If X is a continuous random variable with range $[x_l,\infty)$ and p.d.f.
$f_x(X) \propto x^{-a}$, for $x\in[x_l,\infty)$
for some values $x_l > 0$ and $a \in \mathbb{R}$.
How do I calculate the range of values for a which $f_x(X)$ is a valid p.d.f.?
Best Answer
A probability density function $f$ must satisfy:
1) $f(x)\ge 0 $ for all $x$,
and
2) $\int_{-\infty}^\infty f(x)\, dx =1$.
Your density has the form $$f(x)=\begin{cases}c \cdot x^{-a} & x\ge x_l \\ 0 & \text{ otherwise}\end{cases}$$ where $x_l>0$.
We need 1) to hold; $f$ must be non-negative.
When does that happen?
The first thing to note here is that, since $x_l>0$, it follows that $x^{-a}\ge0$; and thus $c$ must be positive in order for 1) to hold.
So far so good. $a$ can be any number (so far as we have surmised) and, for $c>0$, $f$ would define a density as long as condition 2) holds.

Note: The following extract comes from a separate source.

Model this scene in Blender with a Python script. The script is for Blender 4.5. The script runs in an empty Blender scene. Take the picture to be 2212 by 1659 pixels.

Your task now is to figure out when it does.
A hint towards achieving that end would be to consider when the integral appearing in 2) is converges. If the integral does converge, you can then select $c$ so that it converges to 1; and in this case, $f$ would indeed define a density.
If the integral does not converge, then $f$ would not define a density.
Read no further if all you want is a hint...
To determine the range of values of $a$ for which $f$ is a density we need to determine when $$\tag{3}\int_{x_l}^\infty c x^{-a}\,dx$$ converges.
Towards this end, note that the integral in (3) is convergent if and only if $a>1$. This is because the $p$-integral $\int_{x_l}^\infty {1\over x^p}\,dx $ converges if and only if $p>1$ (the lower limit presents no problems, since $x_l>0$).
This answers your question as to what range of values of $a$ (I assume $a$) give a valid density.
If you have $a>1$ and want to find the value of $c$, use 2): set $$ 1=\int_{x_l}^\infty cx^{-a}\,dx =\lim_{b\rightarrow\infty} { -cx^{-a+1}\over -a+1}\biggl|_{x_l}^b={cx_l^{1-a}\over a-1}, $$ then solve for $c$.